この仕事をやっていて思うのは、なんでそんなに精神世界と物質世界を切り分けて、精神世界を特別視する人が多いんだろうってことです。
精神世界、つまりスピリチュアルなことは僕にとって、物質的なものと同じようにあまりにも当たり前のこととして存在するので、切り分けることも特別視することもありません。小さい頃から父方と母方の祖父母の家では仏壇に手を合わせて挨拶して、お寺が運営する幼稚園で過ごしていたので、そういう目には見えない要素が日常のあちこちに存在していたからだと思います。
極端に「スピリチュアル大好き!」と偏向状態になっている人も、極端にスピリチュアルなことを嫌い、疑い、拒絶し、馬鹿にするという人も、ベクトルは違えど「極端な偏り」という同じ質を持っていると僕は思っています。
現実的で物質的なものとスピリチュアルなことに境目はない。
僕はそう思っています。マナカードでラマク(Lamaku)という松明のカードがあります。「勝利」という質を持っていますが、実はこのカードは精神面と物質面のバランスが取れてこそ、勝利に繋がるという解釈があるのです。つまり、現実的なこととスピリチュアルなことのふたつの領域を自由に行き来できることが重要なのです。ラマクには啓発やひらめきという意味もありますが、啓発やひらめきというものは、そういうふたつの領域を柔軟に行き来できてこそ得られるものだと思います。啓発やひらめきは独りよがりの妄想ではありません。
かつて長年ヨガをやっていました。超現実的に体を動かすことによって、精神的な部分へのアクセスになり、刺激やひらめきのような気づきが得られることを常に感じていました。ヨガはまさに体と精神の領域を行ったり来たりしながら、自分自身と向き合うための時間です。

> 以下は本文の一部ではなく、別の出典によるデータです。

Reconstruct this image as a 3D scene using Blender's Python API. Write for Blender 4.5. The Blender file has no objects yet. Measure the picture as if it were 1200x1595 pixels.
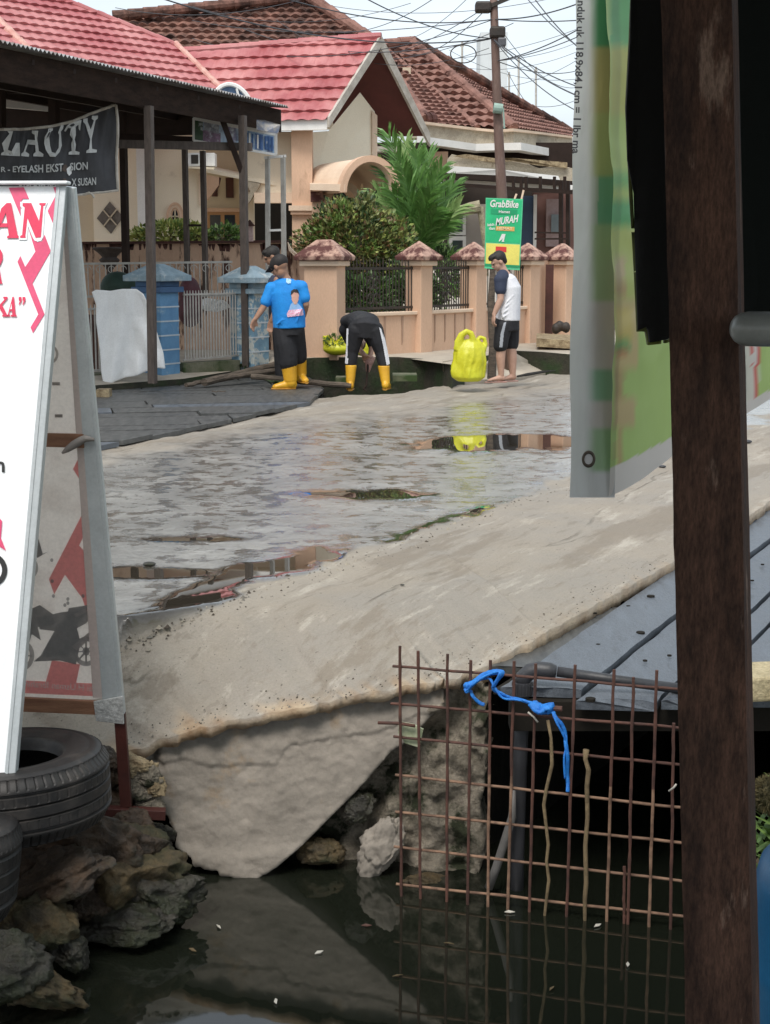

京都でお世話になっている整体の先生もまさにそういう感じです。先生の施術は体と精神を自由に行ったり来たりする自己対話のような時間だし、先生との会話もそんな感じで、あまり言葉にするのが得意ではない先生が言った抽象的な言い回しを、僕が翻訳して明確に言語化して先生に返すというやり取りがとても多く、それが互いにとってのインスパイアになっているのです。
実は「言語化」という作業って、まさに精神的領域から現実的領域へとシフトさせるものだと思っています。頭の中にある漠然としたものを明確な言葉にするという行程は、段差なく繋がれたふたつの領域の間にあるグラデーションをなめらかに往来しながら、言葉を紡ぎ出していくように思います。
自分の内にある精神世界と物質世界のバランスが偏っていると思ったら、現実的に役に立つ啓発やひらめきを得るための自分という土台を整えてください。